Speaking at a lunch-hour lecture at Minden Gross LLP during Holocaust Education Week at an event organized by the Speakers Action Group and the Canadian Jewish Civil Rights Association, Ben Itto, a retired Israeli judge – she had been an acting justice in the Supreme Court, deputy president of the District Court in Tel Aviv and president of the International Association of Jewish Lawyers and Jurists – discussed how the Protocols was very well written, translated into every language in the world except Hebrew and used to instigate the most virulent Jew hatred, including that which presently exists in the Muslim world. The book is a best seller in the Arab world and its message reaches illiterates through television programs, including romantic soap operas, she said.

Hitler wrote about the Protocols in Mein Kampf and it became a major theme in Nazi philosophy, she told the audience.
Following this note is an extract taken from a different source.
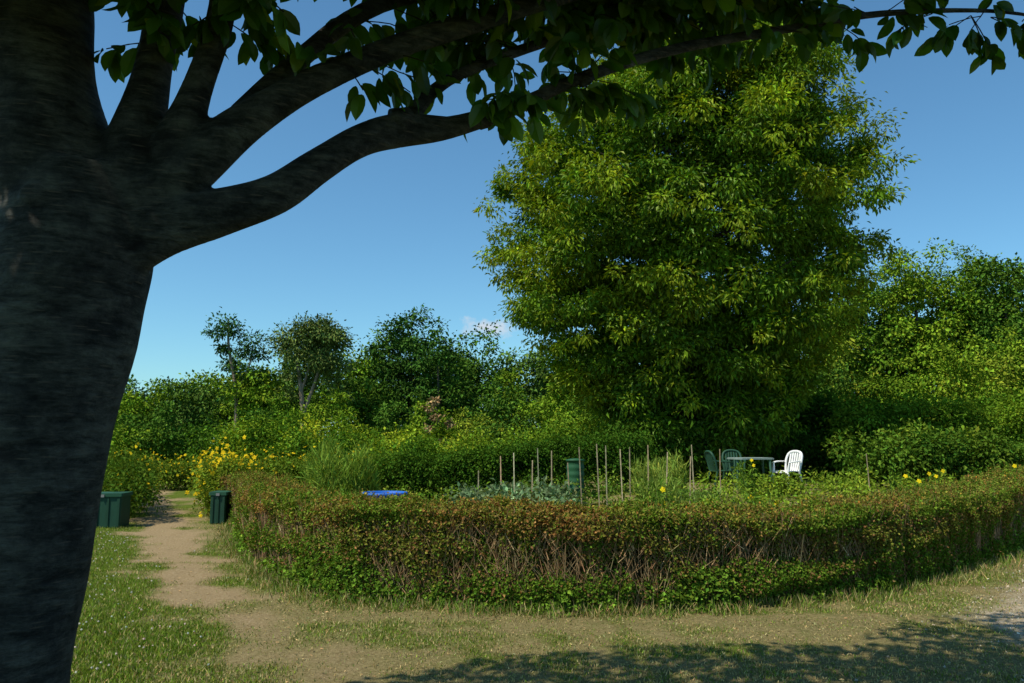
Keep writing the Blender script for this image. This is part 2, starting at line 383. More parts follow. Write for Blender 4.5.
s, P, on, zr, front, top = s[keep], P[keep], on[keep], zr[keep], front[keep], top[keep]; n = len(s)
X, Y, Z = frames(rng.normal(size=(n, 3)) + [0, 0, .2], on * 1.0 + rng.normal(0, .6, (n, 3)) + [0, 0, .3])
mixv = n2(s * .9, zr * 2.0, 1.6) * .8 + rng.normal(0, .6, n)
col = np.where((zr[:, None] < .5 + .3 * mixv[:, None]), [[.095, .17, .018]], [[.155, .17, .03]])
topc = np.where((mixv > .85)[:, None], [[.27, .15, .05]], np.where((mixv > -.05)[:, None], [[.19, .19, .035]], [[.125, .2, .022]]))
col = np.where((zr > .76)[:, None], topc, col); br = (rng.random(n) < .18) & (zr < .85); col[br] = (.23, .135, .055)
ln_ = .024 + .02 * rng.random(n)
parts.append(inst(DIA, DIAF, P, X, Y, Z, np.stack([ln_, ln_ * .66, ln_], -1), jit(col, n, .3), 0))
n = 15000; s = samp(n); p, nn = hp(s); h = hh(s); z0 = rng.random(n) ** 1.3 * .75; o = .0 + np.abs(rng.normal(0, .07, n)) + .04
P0 = p + nn * o[:, None]; P0[:, 2] = z0 + ground(P0[:, 0], P0[:, 1])
tv = np.stack([nn[:, 1], -nn[:, 0], 0 * h], -1)
D = tv * rng.normal(0, .4, n)[:, None] + nn * rng.normal(-.02, .12, n)[:, None] + np.array([0, 0, 1.]) * rng.uniform(.5, 1, n)[:, None]
Lh = np.minimum(rng.uniform(.08, .34, n), h - z0 + .04)
parts.append(sticks(P0, P0 + nrm(D) * Lh[:, None], .0025 + .0025 * rng.random(n), np.full(n, .0013), jit((.24, .16, .085), n, .5), 1))
n = 3400; s = samp(n); p, nn = hp(s); h = hh(s); o = rng.random(n) * W
P0 = p + nn * o[:, None]; P0[:, 2] = h - .05 + ground(P0[:, 0], P0[:, 1]); D = nrm(rng.normal(0, .35, (n, 3)) + [0, 0, 1]); Lh = .04 + .14 * rng.random(n) ** 2.
P1 = P0 + D * Lh[:, None]
parts.append(sticks(P0, P1, np.full(n, .002), np.full(n, .0012), jit((.24, .1, .05), n, .3), 1))
rp = np.repeat(np.arange(n), 5); tt = rng.random(len(rp)); m_ = len(rp)
X, Y, Z = frames(D[rp] * .5 + rng.normal(0, .6, (m_, 3)), rng.normal(size=(m_, 3)) + [0, 0, .6])
parts.append(inst(DIA, DIAF, P0[rp] + D[rp] * (Lh[rp] * tt + .02)[:, None], X, Y, Z, np.stack([np.full(m_, .033), np.full(m_, .02), np.full(m_, .03)], -1), jit((.19, .175, .033), m_, .35, .2), 0))
ss = np.linspace(.1, HL - .1, 260); V = []
p, nn = hp(ss); h = hh(ss)
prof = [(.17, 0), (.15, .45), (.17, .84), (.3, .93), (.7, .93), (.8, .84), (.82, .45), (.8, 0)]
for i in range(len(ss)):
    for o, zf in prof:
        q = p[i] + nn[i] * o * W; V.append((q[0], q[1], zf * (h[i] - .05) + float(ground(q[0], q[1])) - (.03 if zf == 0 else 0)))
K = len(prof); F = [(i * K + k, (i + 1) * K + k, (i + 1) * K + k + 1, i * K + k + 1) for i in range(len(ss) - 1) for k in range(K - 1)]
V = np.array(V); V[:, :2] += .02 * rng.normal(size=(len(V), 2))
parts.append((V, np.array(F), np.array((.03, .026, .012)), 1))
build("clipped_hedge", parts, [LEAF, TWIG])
n = 85000; s = samp(n); p, nn = hp(s)
amt = .2 + n2(s * 1.0, s * 0 + 2, 1.7) * .45 + .3 * n2(s, s * 0 + 9, 6); amt = amt + .4 * np.exp(-((p[:, 0] - .3) / 1.1) ** 2) + .3 * np.exp(-((p[:, 0] + 1.8) / .6) ** 2) + .3 * np.exp(-((p[:, 0] - 3.3) / .5) ** 2)
k = rng.random(n) < np.clip(.05 + amt * .5, 0, 1); s, p, nn, amt = s[k], p[k], nn[k], np.clip(amt[k], 0, 1.3); n = len(s)
q = rng.random(n) ** 1.4; ht = (.06 + .4 * amt); z = q * ht
o = .0 - (.02 + .2 * amt) * (1 - q ** 1.5) * rng.random(n) ** 1.7 + .1 * rng.random(n) + .05 * n2(s, q * 2, 9)
P = p + nn * o[:, None]; P[:, 2] = z + .01 + ground(P[:, 0], P[:, 1])
X, Y, Z = frames(-nn * .5 + rng.normal(0, .6, (n, 3)), rng.normal(0, .45, (n, 3)) - nn * .6 + [0, 0, .8])
ln_ = .02 + .04 * rng.random(n) ** 1.8
build("bramble", [inst(DIA, DIAF, P, X, Y, Z, np.stack([ln_, ln_ * .75, ln_], -1), jit((.1, .18, .02), n, .4), 0)], [LEAF])
n = 16000; s = samp(n); p, nn = hp(s); o = -.02 - np.abs(rng.normal(0, .12, n)) * (1 + .8 * n2(s, s * 0, 4)); P = p + nn * o[:, None]; P[:, 2] = ground(P[:, 0], P[:, 1])
X, Y, Z = frames(rng.normal(0, .45, (n, 3)) + [0, 0, 1], rng.normal(size=(n, 3))); l = .04 + .11 * rng.random(n) ** 2
build("long_grass_fringe", [inst(GB, [(0, 1, 2, 3)], P, X, Y, Z, np.stack([l, np.full(n, .009), l], -1), jit(np.where((rng.random(n) < .45)[:, None], [[.34, .28, .13]], [[.12, .2, .03]]), n, .3))], [LEAF])

# ---------------------------------------------------------------- generic foliage clumps
def clumps(C, rad, per, ll, lw, col, m=0, up=.9, droop=.25, cv=.22, flat=.6):
    n0 = len(C); idx = np.repeat(np.arange(n0), per); n = len(idx)
    g = rng.normal(0, .5, (n, 3)); rr = np.asarray(rad)[idx]
    P = C[idx] + g * rr[:, None] * [1, 1, flat]
    D = nrm(g) + rng.normal(0, .5, (n, 3)) + [0, 0, -droop]
    X, Y, Z = frames(D, rng.normal(0, .5, (n, 3)) + [0, 0, up] + .6 * nrm(g))
    l = ll * np.exp(rng.normal(0, .22, n))
    cc = np.asarray(col, float)
    if cc.ndim == 1: cc = np.tile(cc, (n0, 1))
    cc = cc * np.exp(rng.normal(0, .15, (n0, 1)))
    return inst(DIA, DIAF, P, X, Y, Z, np.stack([l, l * lw, l], -1), jit(cc[idx], n, cv), m)
def ell_centers(c, r, n, inner=.35, low=-1.):
    d = nrm(rng.normal(size=(n * 2, 3))); d = d[d[:, 2] > low][:n]
    u = rng.random(len(d)) ** inner
    lump = 1 + .1 * noise(d * 2.5 + np.array(c) * .7, 1.5)
    return np.array(c) + d * np.array(r) * (u * lump)[:, None]

# big tree
TB = np.array([5.75, 24.5]); tg = float(ground(*TB))
PZ = [.8, 2.2, 3.4, 4.9, 7, 9, 11.2, 12.8, 14.2, 15.0]; PR_ = [2.2, 2.5, 3.1, 4.3, 5.3, 5.5, 4.9, 3.9, 2.3, .8]; PX = [5.3, 5.4, 5.5, 5.3, 5.2, 5.4, 5.65, 6.1, 6.8, 7.1]
n = 1400; z = .8 + 14.0 * rng.random(n) ** .88; a = rng.random(n) * 6.283
rr = np.interp(z, PZ, PR_); cx = np.interp(z, PZ, PX)
dirv = np.stack([np.cos(a), np.sin(a), z * .25], -1)
lump = 1 + .11 * noise(dirv * 2.0, 1.8)
u = rng.random(n) ** .32
C = np.stack([cx + np.cos(a) * rr * u * lump, TB[1] + np.sin(a) * rr * u * lump, z], -1)
tone = noise(C * .5, 1.2)
col = np.where((tone > .6)[:, None], [[.175, .245, .01]], [[.098, .188, .01]])
bp_ = [clumps(C, .33 + .36 * rng.random(n), 270, .145, .46, col, 0, droop=.6, flat=.5)]
n = 330; z = 2.0 + 12.6 * rng.random(n); a = rng.random(n) * 6.283; rr = np.interp(z, PZ, PR_) * (1.02 + .12 * rng.random(n)); cx = np.interp(z, PZ, PX)
C2 = np.stack([cx + np.cos(a) * rr, TB[1] + np.sin(a) * rr, z], -1)
bp_.append(clumps(C2, .2 + .25 * rng.random(n), 80, .14, .42, (.18, .26, .012), 0, droop=.6, flat=.7))
bp_ += tubes([(5.7, 24.5, tg - .1), (5.65, 24.5, 2), (5.6, 24.5, 5), (5.9, 24.4, 9), (6.6, 24.4, 12.5)], [.34, .27, .22, .15, .04], 12, 6, (.07, .055, .045), 1, .08)
for i in range(34):
    z0 = 1.8 + 9.5 * i / 34; a = i * 2.4; L_ = np.interp(min(z0 + 1.8, 14), PZ, PR_) * .85; x0 = np.interp(z0, [0, 5, 9, 12.5], [5.7, 5.6, 5.9, 6.6])
    e = (x0 + math.cos(a) * L_, 24.5 + math.sin(a) * L_, z0 + 1.8)
    bp_ += tubes([(x0, 24.5, z0), (x0 + math.cos(a) * L_ * .5, 24.5 + math.sin(a) * L_ * .5, z0 + 1.2), e], [.1, .05, .015], 6, 4, (.07, .055, .045), 1)
build("big_broadleaf_tree", bp_, [TREE_LEAF, TWIG])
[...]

In fact, American antisemite and Nazi sympathizer Henry Ford included articles based on the Protocols in his publication, Dearborn Independent; he published more than 90 articles that were later to be The International Jew.

“After WWII, we thought ‘Never Again,’ but we ignored things. The ones who picked up the torch were the Muslim extremists,” she explained. “The plan is alive…the charter of Hamas mentions the Protocols as the reason to exterminate the Jews.”

“Yes, I came to scare you,” she said.

Iranian President Mahmoud Ahmadinejad distributes the Protocols to its embassies around the world, she added, explaining that the Protocols and Holocaust denial go together. The book, which claims Jewish power and a Jewish conspiracy, contradicts the Holocaust “because they want to rob us of our victimhood.”

Protocols was used by three big movements – Communism, Nazism and now Radical Islam, she continued.

According to the author, the media speaks in sound bytes and is very biased, and it is nearly impossible to reach public opinion. “What I think is a disaster is political correctness,” she stated.

Ben Itto maintains that the only way to reach public opinion on this issue would be through the courts, as there are hate laws against incitement all over the world, although in the US, “the First Amendment is not a law; it’s a religion.

“We can’t sue Arab countries, but we can sue publications in the West.”

A feature film based on Ben Itto’s book is now being made in Hollywood, she said.